Work to complete:
Write out, word for word, every line from the first one through the line that holds "Qu = Z(1480, 620, 8.575)", and nothing else; skip the pictures.
- - - - - - -
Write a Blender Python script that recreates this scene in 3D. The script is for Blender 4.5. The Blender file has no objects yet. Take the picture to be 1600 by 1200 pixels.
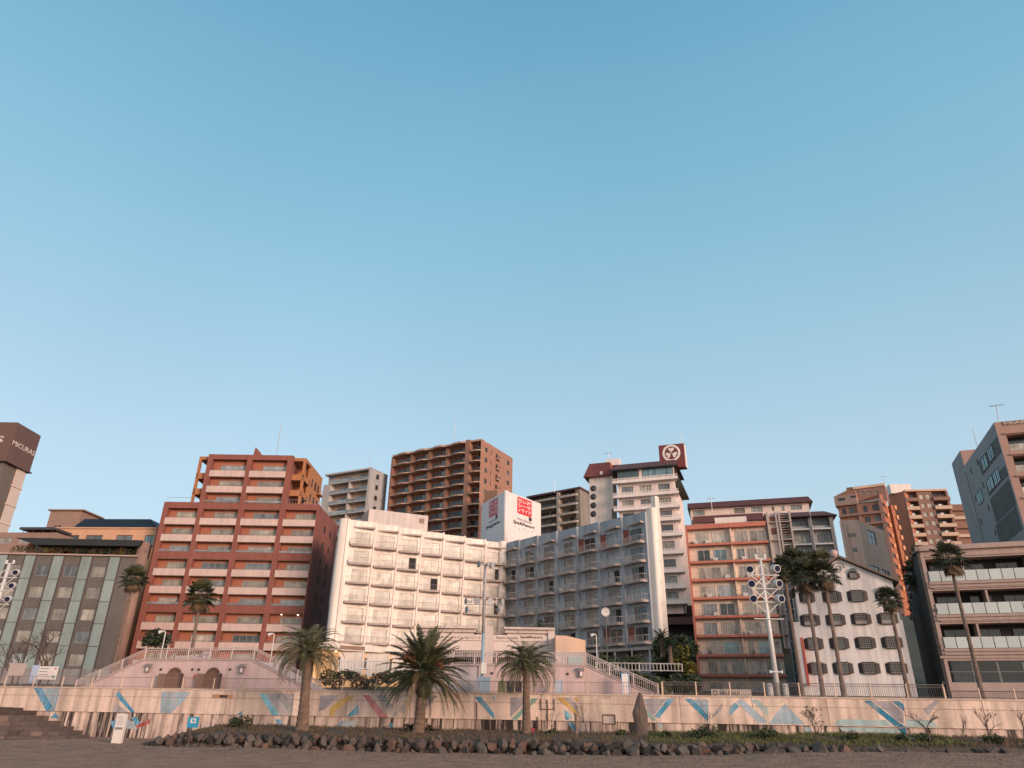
import bpy, math, random
from mathutils import Vector, noise
R = random.Random(7)
sc = bpy.context.scene
COL = sc.collection
rad = math.radians
# ------------------------------------------------------------------ camera model
FPX, TH, RO, H = 1100.0, rad(24.7), rad(.95), 3.0
R0 = Vector((1, 0, 0)); U0 = Vector((0, -math.sin(TH), math.cos(TH))); FW = Vector((0, math.cos(TH), math.sin(TH)))
RC = math.cos(RO) * R0 + math.sin(RO) * U0
UC = -math.sin(RO) * R0 + math.cos(RO) * U0
CAMP = Vector((0, 0, H))
def ray(px, py): return FW + RC * ((px - 800) / FPX) + UC * ((600 - py) / FPX)
def P(px, py, D):
    d = ray(px, py); return CAMP + d * (D / d.y)
def Pz(px, py, z):
    d = ray(px, py); return CAMP + d * ((z - H) / d.z)
def Z(ox, oy, s): return lambda x, y: (ox + x / s, oy + y / s)
Qa, Qb, Qc, Qd = Z(0, 640, 4.615), Z(0, 840, 4.615), Z(190, 680, 3.4286), Z(490, 670, 4.444)
Qe, Qf, Qg, Qh = Z(500, 780, 4.2867), Z(760, 680, 3.159), Z(1060, 760, 3.53), Z(1220, 740, 3.333)
Qi, Qj, Qk, Ql = Z(1380, 620, 5), Z(1380, 830, 3.636), Z(0, 980, 4), Z(400, 950, 4)
Qm, Qn, Qo, Qp = Z(740, 950, 4.706), Z(1000, 1000, 5), Z(1280, 1000, 5), Z(900, 680, 8)
Qq, Qr, Qs, Qt = Z(1290, 740, 10), Z(1140, 770, 6.665), Z(640, 960, 6.154), Z(730, 750, 11.43)
Qu = Z(1480, 620, 8.575)

class Frame:
    """a vertical plane in the world: u runs along it, n comes out of it, z is up"""
    def __init__(s, a, b=None, ang=None):
        s.o = Vector((a[0], a[1], 0))
        if b is not None: d = Vector((b[0] - a[0], b[1] - a[1], 0))
        else: d = Vector((math.cos(ang), math.sin(ang), 0))
        s.len = d.length; s.u = d.normalized(); s.n = Vector((s.u.y, -s.u.x, 0))
    def p(s, u, n, z): return s.o + s.u * u + s.n * n + Vector((0, 0, z))
    def hit(s, px, py, n=0):
        d = ray(px, py); t = (s.p(0, n, 0) - CAMP).dot(s.n) / d.dot(s.n); q = CAMP + d * t
        return (q - s.o).dot(s.u), q.z
    def sub(s, u0, n0, u1, n1): return Frame(s.p(u0, n0, 0), s.p(u1, n1, 0))

WORLD = Frame((0, 0), (1, 0))
# ------------------------------------------------------------------ materials
MATS = {}
def mat(name, col, rough=.8, var=.12, streak=.0, scale=.4, metal=0, rnd=0, spec=.5, bump=0, fine=.06, emit=0, sscale=None, coat=0):
    if name in MATS: return MATS[name]
    m = bpy.data.materials.new(name); m.use_nodes = True
    nt = m.node_tree; N = nt.nodes; L = nt.links; b = N['Principled BSDF']
    b.inputs['Roughness'].default_value = rough; b.inputs['Metallic'].default_value = metal
    b.inputs['Specular IOR Level'].default_value = spec; b.inputs['Coat Weight'].default_value = coat
    g = N.new('ShaderNodeNewGeometry')
    def nz(vecscale, sc_, det=4):
        mp = N.new('ShaderNodeMapping'); mp.inputs['Scale'].default_value = vecscale
        L.new(g.outputs['Position'], mp.inputs['Vector'])
        n = N.new('ShaderNodeTexNoise'); n.inputs['Scale'].default_value = sc_; n.inputs['Detail'].default_value = det
        L.new(mp.outputs['Vector'], n.inputs['Vector']); return n.outputs['Fac']
    def mr(src, a, c, lo=.25, hi=.75):
        r = N.new('ShaderNodeMapRange'); r.inputs['From Min'].default_value = lo; r.inputs['From Max'].default_value = hi
        r.inputs['To Min'].default_value = a; r.inputs['To Max'].default_value = c; L.new(src, r.inputs['Value']); return r.outputs['Result']
    def mul(a, c):
        q = N.new('ShaderNodeMath'); q.operation = 'MULTIPLY'; L.new(a, q.inputs[0]); L.new(c, q.inputs[1]); return q.outputs[0]
    f = mr(nz((1, 1, 1), scale), 1 - var, 1 + var)
    if fine: f = mul(f, mr(nz((1, 1, 1), scale * 14, 2), 1 - fine, 1 + fine))
    if streak: f = mul(f, mr(nz((1, 1, .06), sscale or 1.6, 5), 1 - streak, 1.0, .35, .62))
    if rnd:
        oi = N.new('ShaderNodeObjectInfo'); f = mul(f, mr(oi.outputs['Random'], 1 - rnd, 1 + rnd, 0, 1))
    mx = N.new('ShaderNodeVectorMath'); mx.operation = 'SCALE'; mx.inputs[0].default_value = col; L.new(f, mx.inputs['Scale'])
    L.new(mx.outputs[0], b.inputs['Base Color'])
    if emit:
        b.inputs['Emission Color'].default_value = (*col, 1); b.inputs['Emission Strength'].default_value = emit
    if bump:
        bp = N.new('ShaderNodeBump'); bp.inputs['Strength'].default_value = bump; bp.inputs['Distance'].default_value = .1
        L.new(nz((1, 1, 1), scale * 9, 6), bp.inputs['Height']); L.new(bp.outputs['Normal'], b.inputs['Normal'])
    MATS[name] = m; return m
def glass(name, col, rough=.12, rnd=.35, streak=.25, spec=.5, coat=.25):  # strong colour noise stands in for uneven reflections in the panes
    return mat(name, col, rough=rough, var=.5, scale=.7, rnd=rnd, spec=spec, streak=streak, sscale=5, coat=coat, fine=0)

# ------------------------------------------------------------------ objects
ORG = {}
def thing(name, label, cat, loc=(0, 0, 0), group=None, kind=None):
    o = bpy.data.objects.new(name, None); COL.objects.link(o); o.location = loc; ORG[o] = Vector(loc); o.empty_display_size = .3
    tagit(o, label, cat, group, kind); return o
def tagit(o, label=None, cat=None, group=None, kind=None):
    if label: o['label'] = label
    if cat: o['category'] = cat
    if group: o['group'] = group
    if kind: o['kind'] = kind
    return o
class MB:
    def __init__(s): s.v = []; s.f = []; s.m = []; s.sm = False
    def face(s, pts, mi=0):
        k = len(s.v); s.v += [tuple(p) for p in pts]; s.f.append(tuple(range(k, k + len(pts)))); s.m.append(mi); return s
    def hexa(s, c, mi=0):
        k = len(s.v); s.v += [tuple(p) for p in c]
        for q in ((0, 3, 2, 1), (4, 5, 6, 7), (0, 1, 5, 4), (1, 2, 6, 5), (2, 3, 7, 6), (3, 0, 4, 7)):
            s.f.append(tuple(k + i for i in q)); s.m.append(mi)
        return s
    def fbox(s, fr, u0, u1, n0, n1, z0, z1, mi=0):
        return s.hexa([fr.p(u, n, z) for z in (z0, z1) for u, n in ((u0, n0), (u0, n1), (u1, n1), (u1, n0))], mi)
    def prism(s, pts, z0, z1, mi=0, top=None):
        n = len(pts); b = [(p[0], p[1], z0) for p in pts]; t = [(p[0], p[1], z1) for p in pts]
        s.face(b[::-1], mi); s.face(t, mi if top is None else top)
        for i in range(n): s.face([b[i], b[(i + 1) % n], t[(i + 1) % n], t[i]], mi)
        return s
    def fprism(s, fr, pts, n0, n1, mi=0):
        """polygon in (u,z) pushed from n0 to n1"""
        a = [fr.p(u, n0, z) for u, z in pts]; b = [fr.p(u, n1, z) for u, z in pts]; n = len(pts)
        s.face(a[::-1], mi); s.face(b, mi)
        for i in range(n): s.face([a[i], a[(i + 1) % n], b[(i + 1) % n], b[i]], mi)
        return s
    def tube(s, pts, r, seg=8, mi=0, cap=True):
        pts = [Vector(p) for p in pts]; n = len(pts); rr = r if isinstance(r, (list, tuple)) else [r] * n
        k = len(s.v); up = None
        for i, p in enumerate(pts):
            d = (pts[min(i + 1, n - 1)] - pts[max(i - 1, 0)]).normalized()
            a = d.cross(Vector((0, 1, 0))) if abs(d.z) > .8 else d.cross(Vector((0, 0, 1)))
            a.normalize(); b = d.cross(a)
            for j in range(seg):
                t = 2 * math.pi * j / seg; s.v.append(tuple(p + (a * math.cos(t) + b * math.sin(t)) * rr[i]))
        for i in range(n - 1):
            for j in range(seg):
                s.f.append((k + i * seg + j, k + (i + 1) * seg + j, k + (i + 1) * seg + (j + 1) % seg, k + i * seg + (j + 1) % seg)); s.m.append(mi)
        if cap:
            s.f.append(tuple(k + j for j in range(seg))); s.m.append(mi)
            s.f.append(tuple(k + (n - 1) * seg + j for j in range(seg))[::-1]); s.m.append(mi)
        return s
    def wall(s, fr, u0, u1, z0, z1, holes, depth=.15, thick=.3, mi=0, n=0, ends=(1, 1), rmi=None):
        us = sorted({u0, u1, *[h[0] for h in holes], *[h[1] for h in holes]}); zs = sorted({z0, z1, *[h[2] for h in holes], *[h[3] for h in holes]})
        us = [u for u in us if u0 - 1e-6 <= u <= u1 + 1e-6]; zs = [z for z in zs if z0 - 1e-6 <= z <= z1 + 1e-6]
        for i in range(len(us) - 1):
            for j in range(len(zs) - 1):
                cu, cz = (us[i] + us[i + 1]) / 2, (zs[j] + zs[j + 1]) / 2
                if any(h[0] < cu < h[1] and h[2] < cz < h[3] for h in holes): continue
                s.face([fr.p(us[i], n, zs[j]), fr.p(us[i + 1], n, zs[j]), fr.p(us[i + 1], n, zs[j + 1]), fr.p(us[i], n, zs[j + 1])], mi)
        r = mi if rmi is None else rmi
        for a, b, c, d in holes:
            q = [(a, c), (b, c), (b, d), (a, d)]
            for i in range(4):
                (x0, y0), (x1, y1) = q[i], q[(i + 1) % 4]
                s.face([fr.p(x0, n, y0), fr.p(x0, n - depth, y0), fr.p(x1, n - depth, y1), fr.p(x1, n, y1)], r)
        if ends[0]: s.face([fr.p(u0, n, z0), fr.p(u0, n, z1), fr.p(u0, n - thick, z1), fr.p(u0, n - thick, z0)], mi)
        if ends[1]: s.face([fr.p(u1, n, z0), fr.p(u1, n - thick, z0), fr.p(u1, n - thick, z1), fr.p(u1, n, z1)], mi)
        s.face([fr.p(u0, n, z1), fr.p(u1, n, z1), fr.p(u1, n - thick, z1), fr.p(u0, n - thick, z1)], mi)
        return s
    def build(s, name, mats, parent=None, smooth=False, loc=None):
        me = bpy.data.meshes.new(name)
        root = parent
        while root is not None and root not in ORG: root = root.parent
        o3 = ORG[root] if root is not None else Vector(loc or (0, 0, 0))
        me.from_pydata([(v[0] - o3.x, v[1] - o3.y, v[2] - o3.z) for v in s.v], [], s.f)
        mats = mats if isinstance(mats, (list, tuple)) else [mats]
        for m in mats: me.materials.append(m)
        if len(mats) > 1: me.polygons.foreach_set('material_index', s.m)
        if smooth: me.polygons.foreach_set('use_smooth', [True] * len(s.f))
        me.update()
        o = bpy.data.objects.new(name, me); COL.objects.link(o)
        if parent is not None: o.parent = parent
        else: o.location = o3
        return o
def clone(o, parent=None):
    c = o.copy(); COL.objects.link(c); c.parent = parent
    for ch in list(o.children): clone(ch, c)
    return c
def window(root, fr, a, b, c, d, n, pane, frm, mull=1, hb=0, fw=.06, name='window', rail=False):
    w = MB()
    w.fbox(fr, a, b, n, n + .07, c, c + fw); w.fbox(fr, a, b, n, n + .07, d - fw, d)
    w.fbox(fr, a, a + fw, n, n + .07, c + fw, d - fw); w.fbox(fr, b - fw, b, n, n + .07, c + fw, d - fw)
    for i in range(mull):
        u = a + (b - a) * (i + 1) / (mull + 1); w.fbox(fr, u - fw / 2, u + fw / 2, n, n + .065, c + fw, d - fw)
    for i in range(hb):
        z = c + (d - c) * (i + 1) / (hb + 1); w.fbox(fr, a + fw, b - fw, n, n + .06, z - fw / 3, z + fw / 3)
    o = w.build(name, frm, root)
    MB().face([fr.p(a + .01, n + .02, c + .01), fr.p(b - .01, n + .02, c + .01), fr.p(b - .01, n + .02, d - .01), fr.p(a + .01, n + .02, d - .01)]).build('pane', pane, o)
    return o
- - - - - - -
Full solution:
Write a Blender Python script that recreates this scene in 3D. The script is for Blender 4.5. The Blender file has no objects yet. Take the picture to be 1600 by 1200 pixels.
import bpy, math, random
from mathutils import Vector, noise
R = random.Random(7)
sc = bpy.context.scene
COL = sc.collection
rad = math.radians
# ------------------------------------------------------------------ camera model
FPX, TH, RO, H = 1100.0, rad(24.7), rad(.95), 3.0
R0 = Vector((1, 0, 0)); U0 = Vector((0, -math.sin(TH), math.cos(TH))); FW = Vector((0, math.cos(TH), math.sin(TH)))
RC = math.cos(RO) * R0 + math.sin(RO) * U0
UC = -math.sin(RO) * R0 + math.cos(RO) * U0
CAMP = Vector((0, 0, H))
def ray(px, py): return FW + RC * ((px - 800) / FPX) + UC * ((600 - py) / FPX)
def P(px, py, D):
    d = ray(px, py); return CAMP + d * (D / d.y)
def Pz(px, py, z):
    d = ray(px, py); return CAMP + d * ((z - H) / d.z)
def Z(ox, oy, s): return lambda x, y: (ox + x / s, oy + y / s)
Qa, Qb, Qc, Qd = Z(0, 640, 4.615), Z(0, 840, 4.615), Z(190, 680, 3.4286), Z(490, 670, 4.444)
Qe, Qf, Qg, Qh = Z(500, 780, 4.2867), Z(760, 680, 3.159), Z(1060, 760, 3.53), Z(1220, 740, 3.333)
Qi, Qj, Qk, Ql = Z(1380, 620, 5), Z(1380, 830, 3.636), Z(0, 980, 4), Z(400, 950, 4)
Qm, Qn, Qo, Qp = Z(740, 950, 4.706), Z(1000, 1000, 5), Z(1280, 1000, 5), Z(900, 680, 8)
Qq, Qr, Qs, Qt = Z(1290, 740, 10), Z(1140, 770, 6.665), Z(640, 960, 6.154), Z(730, 750, 11.43)
Qu = Z(1480, 620, 8.575)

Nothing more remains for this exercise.